The unread

<b>Bookwise</b>: When a virtual manuscript is lost in a computer crash, it is more than just virtually lost

June 29, 2012 04:47 pm | Updated 04:47 pm IST

You’ve heard this story a hundred times. My hard drive crashed, and with it I’ve lost a half-written book. A few years ago I lost a half-written book because I saved it on my C drive. This time I saved it on my D drive and bits of it in my email account, but apparently that is no help at all. My computer is manufactured by a faceless corporation (it would be impolite to name it here, but it rhymes with Hell), which will only replace the drive, not recover my maybe-masterpiece.

But writers are always losing their manuscripts. If I had lived a century ago, I would have lost my words in the post, or behind my desk in a rented room, or in a fire. The most famous such loser was probably the 19th century philosopher and historian Thomas Carlyle, who sent the first volume of his manuscript of The French Revolution to John Stuart Mill for approval. Mill’s maid used it for kindling. If you haven’t tried to burn a huge stack of paper, trust me, it’s not an easy job, especially in a damp climate. I’ve always suspected Mill either was insanely jealous of Carlyle’s achievement or took a more energetic approach to critical review than we do nowadays. In any case, Carlyle had no backup on an external drive. So he wrote it all over again.

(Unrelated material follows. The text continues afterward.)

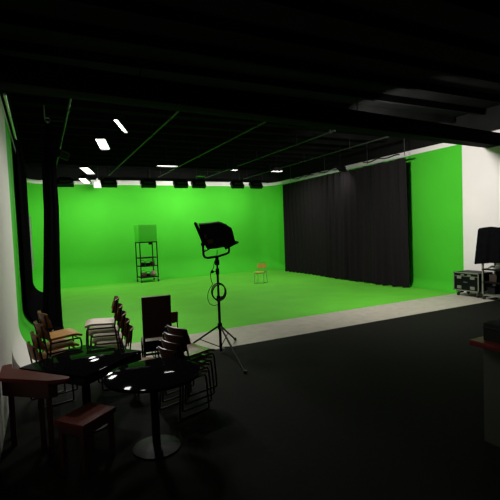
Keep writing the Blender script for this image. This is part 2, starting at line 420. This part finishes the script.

It’s funny when it happens to someone else, isn’t it? Pity Miss Prism. In the scene of dramatic revelations in Oscar Wilde’s play The Importance Of Being Earnest , Lady Bracknell confronts Prism with a decades-old dereliction of duty. Prism tremulously confesses that when she worked as a nanny in her youth, she set out one morning to take the baby for a walk and to deposit a handbag containing her manuscript in a railway station cloakroom. In a fit of absent-mindedness, she put the manuscript in the pram and the baby in the handbag. The railway authorities never got the baby back to his parents, so you see the manuscript stood no chance at all of returning to its sad author. Still, the people who found it read it. Lady Bracknell describes it as “a three-volume novel of more than usually revolting sentimentality”.

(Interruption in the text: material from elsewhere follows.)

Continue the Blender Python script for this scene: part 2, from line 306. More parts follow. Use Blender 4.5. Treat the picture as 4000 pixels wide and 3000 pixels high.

At least those paper manuscripts had a chance of being found again. We have no idea what happens to a soft copy lost in a defective hard drive. Do aged writers leave their dead drives with their important papers, with instructions to kin? No, they take them to the raddiwala along with empty bottles and burnt-out tube lights. In some recycling unit of the future, can a worker pick them up and recognise the beginnings of a literary endeavour? Of course not. Whether that hard drive belonged to a video game addict or Ben Okri, it will end up as recycled components in someone’s hand-held device of the next decade, or in a landfill. There in that landfill lie the hundreds of stories you’ll never hear.